Bruzzone: “Tante ragazze vivono il disagio”
“In questi giorni infatti – avverte la dott.ssa Bruzzone – ho ricevuto centinaia di messaggi di famiglie e ragazze anche molto giovani che hanno lo stesso problema che aveva Giulia: un compagno o ex compagno che evidenzia le stesse modalità (e dunque problematiche) messe in atto da Filippo. E, vedendo quanto accaduto a Giulia, ora quel tipo di atteggiamento iper possessivo lo leggono per fortuna in maniera diversa. E chiedono giustamente aiuto”.
“Il terreno di coltura (vale a dire un patriarcato veramente introiettato in maniera preoccupante) sommato alla grande fragilità psicologica delle nuove generazioni – che ad esempio non sono assolutamente in grado di confrontarsi con un ‘No’, con un limite, o con la capacità di pensarsi fuori da una relazione a cui avevano appiccicato la possibilità di dare valore alla loro vita – creano un disagio che può sfociare nella violenza”.
“Non tutti quelli che vivono un disagio diventano assassini. Però la possibilità esiste: il caso di Giulia Cecchettin l’ha ampiamente dimostrato.

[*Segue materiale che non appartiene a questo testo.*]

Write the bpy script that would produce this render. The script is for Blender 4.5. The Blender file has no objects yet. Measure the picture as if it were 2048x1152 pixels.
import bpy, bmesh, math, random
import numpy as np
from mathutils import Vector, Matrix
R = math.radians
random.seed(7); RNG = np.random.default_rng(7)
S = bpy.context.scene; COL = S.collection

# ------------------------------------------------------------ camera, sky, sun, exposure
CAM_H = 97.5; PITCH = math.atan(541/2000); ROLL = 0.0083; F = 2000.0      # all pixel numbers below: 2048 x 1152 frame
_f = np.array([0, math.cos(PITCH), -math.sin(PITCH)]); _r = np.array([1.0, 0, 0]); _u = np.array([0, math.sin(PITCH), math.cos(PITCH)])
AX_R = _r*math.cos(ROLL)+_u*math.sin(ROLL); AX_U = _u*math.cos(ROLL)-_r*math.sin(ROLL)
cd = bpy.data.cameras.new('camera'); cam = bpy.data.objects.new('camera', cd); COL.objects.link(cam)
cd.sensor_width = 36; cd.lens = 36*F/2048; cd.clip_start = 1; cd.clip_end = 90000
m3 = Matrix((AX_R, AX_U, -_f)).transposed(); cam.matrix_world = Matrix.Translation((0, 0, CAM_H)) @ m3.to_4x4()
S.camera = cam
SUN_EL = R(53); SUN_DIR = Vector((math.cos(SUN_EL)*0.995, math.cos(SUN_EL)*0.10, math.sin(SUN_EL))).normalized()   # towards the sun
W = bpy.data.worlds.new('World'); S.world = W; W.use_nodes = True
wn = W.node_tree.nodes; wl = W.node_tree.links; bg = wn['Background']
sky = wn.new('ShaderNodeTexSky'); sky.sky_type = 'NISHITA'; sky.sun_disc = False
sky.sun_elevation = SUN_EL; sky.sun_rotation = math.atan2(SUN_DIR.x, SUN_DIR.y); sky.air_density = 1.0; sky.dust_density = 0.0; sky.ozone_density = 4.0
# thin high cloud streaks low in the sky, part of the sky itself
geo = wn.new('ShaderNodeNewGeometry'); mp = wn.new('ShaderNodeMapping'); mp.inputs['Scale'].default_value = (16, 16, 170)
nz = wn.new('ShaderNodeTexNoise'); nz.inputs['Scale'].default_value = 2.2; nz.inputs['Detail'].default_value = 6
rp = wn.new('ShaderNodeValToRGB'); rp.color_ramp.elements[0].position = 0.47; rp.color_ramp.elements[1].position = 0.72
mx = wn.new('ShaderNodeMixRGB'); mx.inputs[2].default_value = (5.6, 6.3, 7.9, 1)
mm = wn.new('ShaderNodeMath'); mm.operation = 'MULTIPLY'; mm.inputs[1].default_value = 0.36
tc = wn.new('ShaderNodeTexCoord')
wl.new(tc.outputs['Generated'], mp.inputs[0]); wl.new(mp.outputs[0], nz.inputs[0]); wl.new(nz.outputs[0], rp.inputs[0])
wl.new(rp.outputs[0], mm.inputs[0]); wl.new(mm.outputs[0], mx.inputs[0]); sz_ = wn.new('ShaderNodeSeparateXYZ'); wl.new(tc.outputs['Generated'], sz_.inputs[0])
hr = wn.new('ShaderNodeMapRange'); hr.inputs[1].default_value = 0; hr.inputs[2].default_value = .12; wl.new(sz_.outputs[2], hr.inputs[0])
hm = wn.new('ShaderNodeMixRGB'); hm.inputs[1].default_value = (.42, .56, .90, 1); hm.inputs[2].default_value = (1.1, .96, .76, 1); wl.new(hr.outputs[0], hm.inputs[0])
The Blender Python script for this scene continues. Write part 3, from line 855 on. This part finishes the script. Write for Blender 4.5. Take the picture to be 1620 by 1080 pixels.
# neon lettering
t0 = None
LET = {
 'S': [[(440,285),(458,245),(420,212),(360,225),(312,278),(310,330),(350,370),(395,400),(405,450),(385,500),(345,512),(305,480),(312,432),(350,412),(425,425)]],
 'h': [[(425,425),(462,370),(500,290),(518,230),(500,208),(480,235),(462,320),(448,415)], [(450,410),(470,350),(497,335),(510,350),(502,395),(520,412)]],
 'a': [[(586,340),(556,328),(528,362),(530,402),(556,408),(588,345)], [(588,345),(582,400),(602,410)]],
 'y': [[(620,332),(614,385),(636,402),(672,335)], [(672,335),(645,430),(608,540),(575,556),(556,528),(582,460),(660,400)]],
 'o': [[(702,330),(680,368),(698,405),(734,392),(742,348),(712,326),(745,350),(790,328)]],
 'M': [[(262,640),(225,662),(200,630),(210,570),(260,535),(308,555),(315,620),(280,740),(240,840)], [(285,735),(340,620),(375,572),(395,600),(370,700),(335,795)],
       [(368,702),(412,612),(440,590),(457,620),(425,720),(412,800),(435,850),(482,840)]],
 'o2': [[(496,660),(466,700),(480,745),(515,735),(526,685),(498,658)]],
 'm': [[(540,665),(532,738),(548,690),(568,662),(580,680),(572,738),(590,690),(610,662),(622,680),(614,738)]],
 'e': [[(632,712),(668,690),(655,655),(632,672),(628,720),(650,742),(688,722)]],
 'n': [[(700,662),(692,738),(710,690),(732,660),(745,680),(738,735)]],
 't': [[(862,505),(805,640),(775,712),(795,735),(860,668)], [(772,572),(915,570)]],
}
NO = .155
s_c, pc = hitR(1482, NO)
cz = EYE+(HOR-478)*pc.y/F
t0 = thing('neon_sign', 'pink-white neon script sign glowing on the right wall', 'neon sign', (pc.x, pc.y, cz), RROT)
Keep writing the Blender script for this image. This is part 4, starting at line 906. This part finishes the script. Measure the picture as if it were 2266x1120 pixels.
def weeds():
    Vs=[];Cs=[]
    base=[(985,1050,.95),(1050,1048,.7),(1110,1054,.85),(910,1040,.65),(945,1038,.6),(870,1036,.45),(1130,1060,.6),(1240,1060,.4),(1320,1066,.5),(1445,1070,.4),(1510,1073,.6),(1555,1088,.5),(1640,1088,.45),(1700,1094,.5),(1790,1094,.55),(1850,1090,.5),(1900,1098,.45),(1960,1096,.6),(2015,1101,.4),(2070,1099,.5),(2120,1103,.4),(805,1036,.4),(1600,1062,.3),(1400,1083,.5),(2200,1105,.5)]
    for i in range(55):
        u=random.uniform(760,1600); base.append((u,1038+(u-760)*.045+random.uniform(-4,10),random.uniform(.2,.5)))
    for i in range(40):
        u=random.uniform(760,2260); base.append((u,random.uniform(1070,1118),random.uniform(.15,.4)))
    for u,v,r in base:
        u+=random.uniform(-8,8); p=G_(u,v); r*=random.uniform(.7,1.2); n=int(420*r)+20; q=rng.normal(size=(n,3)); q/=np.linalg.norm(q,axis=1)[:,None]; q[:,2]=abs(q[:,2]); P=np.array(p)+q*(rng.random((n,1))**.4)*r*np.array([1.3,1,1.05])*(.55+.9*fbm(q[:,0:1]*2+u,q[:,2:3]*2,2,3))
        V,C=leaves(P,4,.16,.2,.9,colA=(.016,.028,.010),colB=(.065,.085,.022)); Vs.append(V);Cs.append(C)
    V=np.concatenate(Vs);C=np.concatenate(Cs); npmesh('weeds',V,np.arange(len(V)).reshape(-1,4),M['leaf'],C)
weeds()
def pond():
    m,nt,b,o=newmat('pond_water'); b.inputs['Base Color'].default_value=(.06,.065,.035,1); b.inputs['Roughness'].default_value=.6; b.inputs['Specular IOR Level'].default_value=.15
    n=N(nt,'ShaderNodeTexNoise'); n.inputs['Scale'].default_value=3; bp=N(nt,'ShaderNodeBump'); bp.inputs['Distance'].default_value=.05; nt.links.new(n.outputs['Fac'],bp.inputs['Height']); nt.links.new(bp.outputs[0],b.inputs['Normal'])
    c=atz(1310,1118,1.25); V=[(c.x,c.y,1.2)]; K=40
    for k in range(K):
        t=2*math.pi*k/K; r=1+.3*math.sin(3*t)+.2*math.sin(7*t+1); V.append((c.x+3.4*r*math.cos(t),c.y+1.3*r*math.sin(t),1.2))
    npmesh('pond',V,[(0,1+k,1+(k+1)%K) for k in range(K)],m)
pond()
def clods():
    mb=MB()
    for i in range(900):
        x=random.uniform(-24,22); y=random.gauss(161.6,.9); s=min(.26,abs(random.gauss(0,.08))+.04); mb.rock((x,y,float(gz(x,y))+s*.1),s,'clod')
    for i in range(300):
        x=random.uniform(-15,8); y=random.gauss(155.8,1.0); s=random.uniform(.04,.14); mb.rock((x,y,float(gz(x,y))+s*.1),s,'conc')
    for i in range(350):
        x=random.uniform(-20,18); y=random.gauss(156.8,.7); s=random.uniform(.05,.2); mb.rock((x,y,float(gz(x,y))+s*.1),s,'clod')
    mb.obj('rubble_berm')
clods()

Filippo Turetta era un ragazzo che apparentemente sul profilo sociale funzionava, non aveva degli aspetti macroscopicamente disfunzionali. Giulia però si era resa conto che aveva delle problematiche serie, tant’è vero che gli aveva suggerito di andare da uno psicologo, perché quella modalità ossessiva di stare in relazione con lei, l’aveva colta come problematica; e aveva deciso di terminare la relazione”.
Un’invidia velenosa
“Per Filippo però il problema non era solo la fine della relazione, ma soprattutto il fatto che lei si stesse dimostrando migliore di lui laureandosi prima, senza aspettarlo. Perciò, a mio avviso, ciò che ha fatto scattare questo omicidio non è soltanto il classico tema ‘o mia o di nessun altro’, ma anche quello del ‘non ti posso permettere di far vedere a tutto il mondo che tu sei migliore di me’, nello specifico laureandosi”.
“Una sorta di velenosa invidia competitiva di chiara matrice narcisistica che ha funzionato da detonatore finale. Lui la stava ossessionando non tanto e solo per tornare insieme, ma perché lei lo aspettasse per laurearsi. Cosa che lei giustamente non ha voluto fare. Quella ultima sera Filippo esce di casa e la incontra con un bivio nella testa: ‘o lei fa come dico io, quindi non si laurea, e allora la risparmio; oppure la elimino’. E l’ha poi fatto con un coltello preventivamente portato da casa. Dunque, era tutto premeditato, calcolato lucidamente, anche la successiva fuga, senza considerare le esigenze, i desideri e le legittime richieste di Giulia, che aveva tutto il diritto di laurearsi quando meglio credeva”.
“Quante ragazze, anche minorenni, rinunciano a importanti possibilità scolastiche o opportunità di carriera per non ‘dare un dispiacere’ al fidanzatino o al compagno? Magari pensando di farlo felice?”
“Ma il soggetto narcisista non è in grado di dire ‘grazie’ né di comprendere i sacrifici e i bisogni dell’altro: fa solo finta. Non è facile da riconoscere e smascherare perché recita molto bene: ne parlerò proprio stasera in un incontro pubblico a Desenzano. Il suo unico scopo – conclude la dottoressa Bruzzone – è compiacere se stesso e i propri desideri. Un ‘No’ è qualcosa di inaccettabile. Da eliminare, come la povera Giulia”.